An agent-based model is developed and used to study dynamic behavior and network effects within a simulated crowd-shipping platform. The model allows both carriers and senders to be represented as autonomous, heterogeneous and adaptive agents, whose decisions to participate in the platform impact the participation of other agents over time. Survey data inform the logic governing agent decisions and behaviors.

The feedback loop created by individual sender and carrier agents' participation decisions generates complex and dynamic network effects that are observable at the platform level. Experimental results demonstrate the importance of having sufficient crowd carriers available when the platform is initially launched, as well as ensuring that sender and carrier participation remains balanced as the platform grows over time.

The model successfully demonstrates the power of agent-based modeling (ABM) in analyzing network effects in crowd-shipping systems. However, the model has not yet been fully validated with data from a real-world crowd-shipping platform. Furthermore, the model's geographic scope is limited to a single census tract. Platform behavior will likely differ across geographic regions, with varying demographics and sender/carrier density.

The modeling approach can be used to provide the manager of a volunteer-based crowd-shipping program for food rescue with insights on how to achieve a critical mass of participants, with an appropriate balance between the number of restaurant food donation delivery requests and the number of crowd-shippers available and willing to make those deliveries.

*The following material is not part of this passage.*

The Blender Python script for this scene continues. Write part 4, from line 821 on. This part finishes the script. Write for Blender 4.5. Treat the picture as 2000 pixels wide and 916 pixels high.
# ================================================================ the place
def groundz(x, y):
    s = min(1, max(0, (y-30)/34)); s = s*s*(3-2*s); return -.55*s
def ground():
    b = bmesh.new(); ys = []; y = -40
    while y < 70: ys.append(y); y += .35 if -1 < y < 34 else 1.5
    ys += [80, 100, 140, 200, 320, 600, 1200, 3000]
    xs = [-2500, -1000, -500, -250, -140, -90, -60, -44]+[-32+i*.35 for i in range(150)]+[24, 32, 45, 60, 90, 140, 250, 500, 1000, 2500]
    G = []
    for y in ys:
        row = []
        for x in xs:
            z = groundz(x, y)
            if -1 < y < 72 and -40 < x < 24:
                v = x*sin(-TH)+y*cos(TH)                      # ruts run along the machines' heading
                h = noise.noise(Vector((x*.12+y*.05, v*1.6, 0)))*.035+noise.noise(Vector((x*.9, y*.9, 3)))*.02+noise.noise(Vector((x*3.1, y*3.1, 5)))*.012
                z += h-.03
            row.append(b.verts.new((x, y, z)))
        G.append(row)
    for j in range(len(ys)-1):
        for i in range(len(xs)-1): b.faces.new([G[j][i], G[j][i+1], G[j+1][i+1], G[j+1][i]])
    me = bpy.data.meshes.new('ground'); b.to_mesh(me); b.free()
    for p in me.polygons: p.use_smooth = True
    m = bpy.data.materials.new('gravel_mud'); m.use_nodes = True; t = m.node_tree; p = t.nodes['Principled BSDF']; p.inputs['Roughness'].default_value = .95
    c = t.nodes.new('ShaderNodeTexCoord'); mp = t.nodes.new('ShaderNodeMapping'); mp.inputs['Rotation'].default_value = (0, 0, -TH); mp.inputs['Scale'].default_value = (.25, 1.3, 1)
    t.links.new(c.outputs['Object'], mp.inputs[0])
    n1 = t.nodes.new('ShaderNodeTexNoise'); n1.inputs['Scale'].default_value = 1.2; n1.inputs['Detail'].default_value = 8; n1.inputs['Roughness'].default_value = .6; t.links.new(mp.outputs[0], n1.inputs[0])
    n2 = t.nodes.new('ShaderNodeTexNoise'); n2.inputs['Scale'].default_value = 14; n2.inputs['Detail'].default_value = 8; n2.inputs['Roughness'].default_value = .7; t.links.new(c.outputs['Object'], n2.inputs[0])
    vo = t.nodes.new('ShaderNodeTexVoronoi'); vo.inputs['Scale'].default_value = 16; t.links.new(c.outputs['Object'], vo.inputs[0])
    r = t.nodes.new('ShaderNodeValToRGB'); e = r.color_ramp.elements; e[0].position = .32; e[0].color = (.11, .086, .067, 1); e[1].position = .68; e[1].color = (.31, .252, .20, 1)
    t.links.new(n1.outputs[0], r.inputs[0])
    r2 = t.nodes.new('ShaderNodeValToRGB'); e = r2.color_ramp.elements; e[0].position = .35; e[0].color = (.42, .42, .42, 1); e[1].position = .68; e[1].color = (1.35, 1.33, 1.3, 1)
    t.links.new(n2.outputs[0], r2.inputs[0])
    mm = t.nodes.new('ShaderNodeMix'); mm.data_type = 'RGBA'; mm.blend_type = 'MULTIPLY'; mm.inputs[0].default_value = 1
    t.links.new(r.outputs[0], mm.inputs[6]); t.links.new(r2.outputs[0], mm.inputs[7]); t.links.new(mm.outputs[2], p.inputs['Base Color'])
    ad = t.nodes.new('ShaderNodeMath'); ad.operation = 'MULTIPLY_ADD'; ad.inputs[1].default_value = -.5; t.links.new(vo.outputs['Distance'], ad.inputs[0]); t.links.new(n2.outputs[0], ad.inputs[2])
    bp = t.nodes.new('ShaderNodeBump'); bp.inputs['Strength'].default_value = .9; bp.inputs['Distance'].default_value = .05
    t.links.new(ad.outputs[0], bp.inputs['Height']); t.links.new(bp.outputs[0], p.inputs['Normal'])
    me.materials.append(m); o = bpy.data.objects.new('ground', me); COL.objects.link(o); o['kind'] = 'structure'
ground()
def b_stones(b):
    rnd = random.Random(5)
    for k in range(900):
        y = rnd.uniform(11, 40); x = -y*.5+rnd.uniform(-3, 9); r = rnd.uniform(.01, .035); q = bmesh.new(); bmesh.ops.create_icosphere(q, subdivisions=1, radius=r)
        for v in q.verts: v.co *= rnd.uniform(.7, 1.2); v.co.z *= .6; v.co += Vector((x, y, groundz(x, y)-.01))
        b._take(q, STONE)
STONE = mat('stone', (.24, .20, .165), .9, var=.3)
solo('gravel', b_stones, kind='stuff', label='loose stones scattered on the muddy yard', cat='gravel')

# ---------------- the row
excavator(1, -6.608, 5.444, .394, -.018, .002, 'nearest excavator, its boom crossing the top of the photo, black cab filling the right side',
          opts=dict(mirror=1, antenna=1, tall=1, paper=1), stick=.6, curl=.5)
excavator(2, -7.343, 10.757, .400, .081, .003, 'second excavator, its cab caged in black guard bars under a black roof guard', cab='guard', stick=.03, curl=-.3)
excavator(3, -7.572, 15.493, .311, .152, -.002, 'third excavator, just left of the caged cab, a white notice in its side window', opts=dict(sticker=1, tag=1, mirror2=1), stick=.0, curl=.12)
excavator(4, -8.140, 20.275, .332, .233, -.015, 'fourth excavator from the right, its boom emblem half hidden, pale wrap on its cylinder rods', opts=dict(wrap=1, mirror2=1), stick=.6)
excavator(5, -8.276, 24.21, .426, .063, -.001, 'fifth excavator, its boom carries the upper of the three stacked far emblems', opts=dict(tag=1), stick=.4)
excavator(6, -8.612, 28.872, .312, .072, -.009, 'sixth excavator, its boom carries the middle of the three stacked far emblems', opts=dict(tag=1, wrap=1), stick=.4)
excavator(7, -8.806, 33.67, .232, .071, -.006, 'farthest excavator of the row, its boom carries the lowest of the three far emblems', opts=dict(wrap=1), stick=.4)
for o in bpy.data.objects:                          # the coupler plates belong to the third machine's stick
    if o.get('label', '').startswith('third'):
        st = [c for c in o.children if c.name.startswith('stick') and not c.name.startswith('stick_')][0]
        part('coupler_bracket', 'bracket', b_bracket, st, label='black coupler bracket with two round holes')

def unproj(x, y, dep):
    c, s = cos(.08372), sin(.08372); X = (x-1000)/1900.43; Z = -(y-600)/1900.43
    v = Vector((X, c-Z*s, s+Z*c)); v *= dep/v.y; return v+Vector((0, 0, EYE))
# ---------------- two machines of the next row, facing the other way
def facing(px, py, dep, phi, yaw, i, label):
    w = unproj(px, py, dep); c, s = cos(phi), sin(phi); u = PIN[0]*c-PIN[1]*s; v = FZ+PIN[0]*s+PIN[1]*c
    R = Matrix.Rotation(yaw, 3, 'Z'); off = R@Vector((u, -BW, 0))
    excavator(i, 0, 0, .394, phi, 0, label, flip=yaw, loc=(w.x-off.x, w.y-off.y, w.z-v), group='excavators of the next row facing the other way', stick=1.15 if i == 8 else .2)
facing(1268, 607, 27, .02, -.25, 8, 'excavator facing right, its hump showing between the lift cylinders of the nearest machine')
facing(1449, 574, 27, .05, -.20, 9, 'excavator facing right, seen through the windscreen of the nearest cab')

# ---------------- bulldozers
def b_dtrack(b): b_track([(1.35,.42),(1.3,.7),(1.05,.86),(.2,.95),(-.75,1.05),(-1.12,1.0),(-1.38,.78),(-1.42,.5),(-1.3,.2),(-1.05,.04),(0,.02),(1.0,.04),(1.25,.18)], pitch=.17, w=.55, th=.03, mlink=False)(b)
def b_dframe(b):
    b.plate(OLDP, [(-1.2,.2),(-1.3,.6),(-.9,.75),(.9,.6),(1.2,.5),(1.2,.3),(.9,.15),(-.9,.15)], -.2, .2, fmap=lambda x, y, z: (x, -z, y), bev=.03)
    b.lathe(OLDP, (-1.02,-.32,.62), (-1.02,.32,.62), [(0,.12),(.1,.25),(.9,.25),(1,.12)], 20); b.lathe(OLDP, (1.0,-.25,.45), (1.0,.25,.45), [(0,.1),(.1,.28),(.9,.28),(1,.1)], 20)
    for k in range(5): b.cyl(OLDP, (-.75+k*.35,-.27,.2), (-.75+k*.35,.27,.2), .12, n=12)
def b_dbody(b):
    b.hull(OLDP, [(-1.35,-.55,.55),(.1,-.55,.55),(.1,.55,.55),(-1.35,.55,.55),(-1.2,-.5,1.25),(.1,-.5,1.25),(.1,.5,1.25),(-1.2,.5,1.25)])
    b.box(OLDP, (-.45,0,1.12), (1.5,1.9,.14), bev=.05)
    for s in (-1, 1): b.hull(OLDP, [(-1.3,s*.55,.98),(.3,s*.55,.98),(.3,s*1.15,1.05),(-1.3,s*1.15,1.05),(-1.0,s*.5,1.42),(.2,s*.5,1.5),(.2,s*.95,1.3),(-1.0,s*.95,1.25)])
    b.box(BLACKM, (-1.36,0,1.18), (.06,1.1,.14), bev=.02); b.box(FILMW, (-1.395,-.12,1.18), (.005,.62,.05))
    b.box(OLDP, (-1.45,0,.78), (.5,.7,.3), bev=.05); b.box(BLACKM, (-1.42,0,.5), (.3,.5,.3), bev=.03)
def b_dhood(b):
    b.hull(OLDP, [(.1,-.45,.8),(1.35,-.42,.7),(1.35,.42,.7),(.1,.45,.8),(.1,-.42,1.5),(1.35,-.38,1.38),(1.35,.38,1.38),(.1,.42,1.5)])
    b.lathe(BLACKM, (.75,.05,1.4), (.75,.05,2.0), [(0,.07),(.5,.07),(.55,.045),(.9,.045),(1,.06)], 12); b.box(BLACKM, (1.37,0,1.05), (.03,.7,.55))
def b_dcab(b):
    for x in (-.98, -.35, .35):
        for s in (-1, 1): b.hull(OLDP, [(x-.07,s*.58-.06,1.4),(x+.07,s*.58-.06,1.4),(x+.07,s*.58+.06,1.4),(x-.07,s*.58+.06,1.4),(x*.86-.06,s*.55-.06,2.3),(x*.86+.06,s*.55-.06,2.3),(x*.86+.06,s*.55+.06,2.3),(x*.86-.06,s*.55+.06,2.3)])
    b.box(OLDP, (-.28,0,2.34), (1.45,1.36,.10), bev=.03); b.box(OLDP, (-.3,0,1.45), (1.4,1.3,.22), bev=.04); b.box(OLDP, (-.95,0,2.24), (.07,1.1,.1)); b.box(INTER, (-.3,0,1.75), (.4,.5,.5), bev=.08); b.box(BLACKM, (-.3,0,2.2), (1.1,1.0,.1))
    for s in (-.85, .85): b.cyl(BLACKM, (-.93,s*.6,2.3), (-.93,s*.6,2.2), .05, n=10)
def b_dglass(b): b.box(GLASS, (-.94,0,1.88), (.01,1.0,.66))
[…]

This research can help a crowd-shipping platform for urban food rescue to grow and become self-sustainable, thereby serving more food-insecure people.

The model represents both senders and the carrier crowd as autonomous, heterogeneous and adaptive agents, such that network effects resulting from their interactions can emerge and be observed over time. The model was designed to study a volunteer crowd-shipping platform for food rescue, with participant motivations driven by personal values and social factors, rather than monetary incentives.